SOURCE: PTI
The negotiations for procurement of 126 Rafale jets under the UPA government fell through as state-run Hindustan Aeronautics Limited (HAL) did not have the required capability to produce the jets in India in collaboration with French company Dassault Aviation, Defence Minister Nirmala Sitharaman said Thursday.
Sitharaman also said that an unprecedented intervention in 2013 by then Defence Minister A K Antony when the cost negotiation committee was giving final touches to the deal put the final nail in the coffin.

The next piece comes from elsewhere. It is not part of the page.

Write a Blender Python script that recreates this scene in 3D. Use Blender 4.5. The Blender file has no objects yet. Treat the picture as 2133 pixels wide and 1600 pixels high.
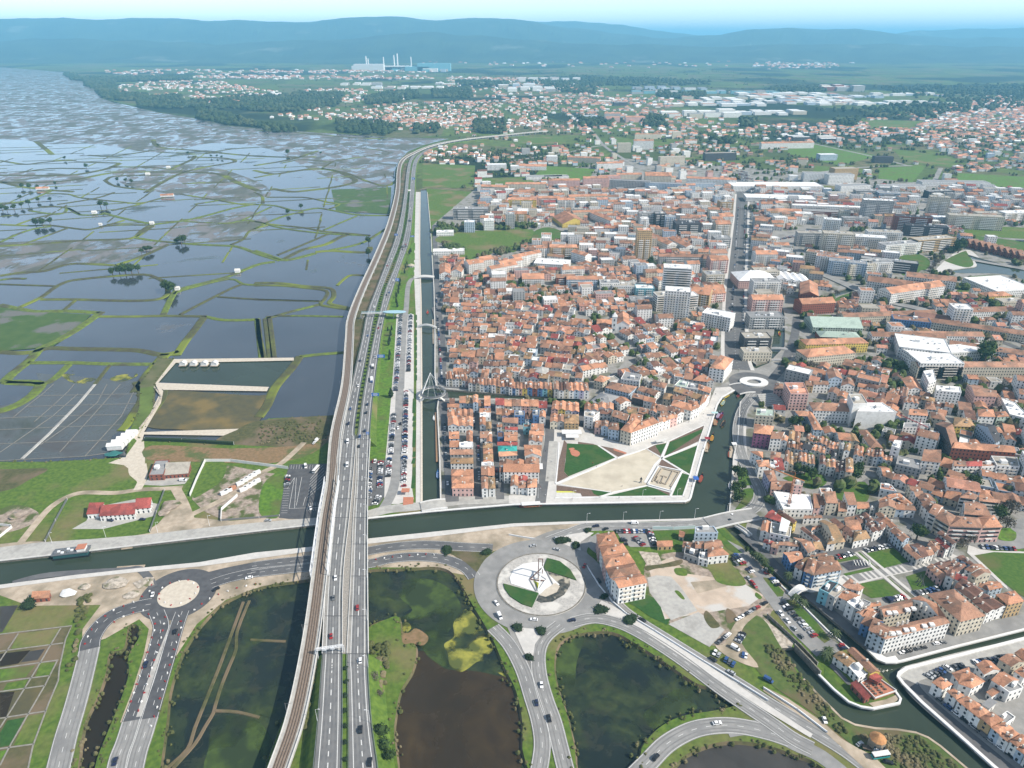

After rounds of negotiations with Hindustan Aeronautics Ltd (HAL), Dassault Aviation felt that the cost of the Rafale jets will escalate significantly if they were to be produced in India, she said during an interaction with PTI editors and reporters at the agency’s headquarters here.
“Dassault could not progress in the negotiations with HAL because if the aircraft were to be produced in India, a guarantee for the product to be produced was to be given. It is a big ticket item and the IAF would want the guarantee for the jets. HAL was in no position to give the guarantee,” she said.
Sitharaman said the weapon systems, avionics and other key add-ons to the Rafale aircraft, expected to be delivered beginning September 2019, will be “much superior” than that negotiated by the UPA, and her government is getting the planes for 9 per cent cheaper than what was earlier agreed upon.
The previous UPA government started negotiating in 2012 with French Dassault Aviation to buy 126 Medium Multi-Role Combat Aircraft (MMRCA).
The plan was for Dassault Aviation to supply 18 Rafale jets in fly-away condition while 108 aircraft were to be manufactured in India by the company along with HAL.
However, the deal could not be sealed. The Congress has demanded answers from the government on why HAL was not involved in the new deal.
Sitharaman said the UPA deal collapsed as HAL did not have the capability to produce 108 aircraft in India.
“Even during negotiation with HAL, Dassault felt that the cost with which the HAL will produce will be far higher than the aircraft produced in France.
That was the reality,” she said.
The defence minister said the then government could have come forward and pumped in resources into HAL, but they did not.
She said she has no intention of undermining HAL, but “why could not the then defence minister say that we will pump in all the required resources into the HAL.
He could have done it.
That was not done,” Sitharaman said, adding that the current government was initiating steps to strengthen the state-run aerospace company.
In 2016, the Modi government signed a government-to-government deal with France for purchase of 36 Rafale jets at a cost of Rs 58,000 crore.
The Congress has been alleging irregularities in the deal.
Rebutting charges of corruption in the deal, the defence minister also asserted that people of the country have put a closure on the issue as they have trust in Prime Minister Narendra Modi.
“There is a trust in the prime minister. He is not going to be corrupt. So with all this, I think mentally, people of India have reached a closure on it, saying there is no corruption here,” she said.
Sitharaman ruled out calling the opposition parties for a meeting to allay their concerns over the Rafale deal, saying they are “throwing an allegation” without any basis as well as showing no concern for operational preparedness of the air force.
In a hard-hitting attack on Congress, she said the party was running short of issues and corruption was a plank on which it utterly failed.
“It is one of the cleanest governments India has ever seen. On corruption, the Congress is very frustrated. The party will have to learn from this government.
“I am saying this with a certain sense of confidence and not arrogance. The defence ministry is being run without any middleman and in a transparent way. We have proved that defence procurement can happen without middlemen,” she said.
On Antony’s intervention, she said he held back the file at a stage where he did not have any role to play.
However, she did not elaborate on reasons for Antony’s action.
The Congress has repeatedly criticised the deal for the 36 Rafale jets, alleging that the government was procuring each aircraft at a cost of over Rs 1,670 crore as against Rs 526 crore finalised by the UPA government.
Sitharaman said the Rs. 526 crore figure refers to the bare aircraft, capable of just flying and landing, and does not take into account the avionics, arsenal and other associated technologies that make it a complete fighting machine.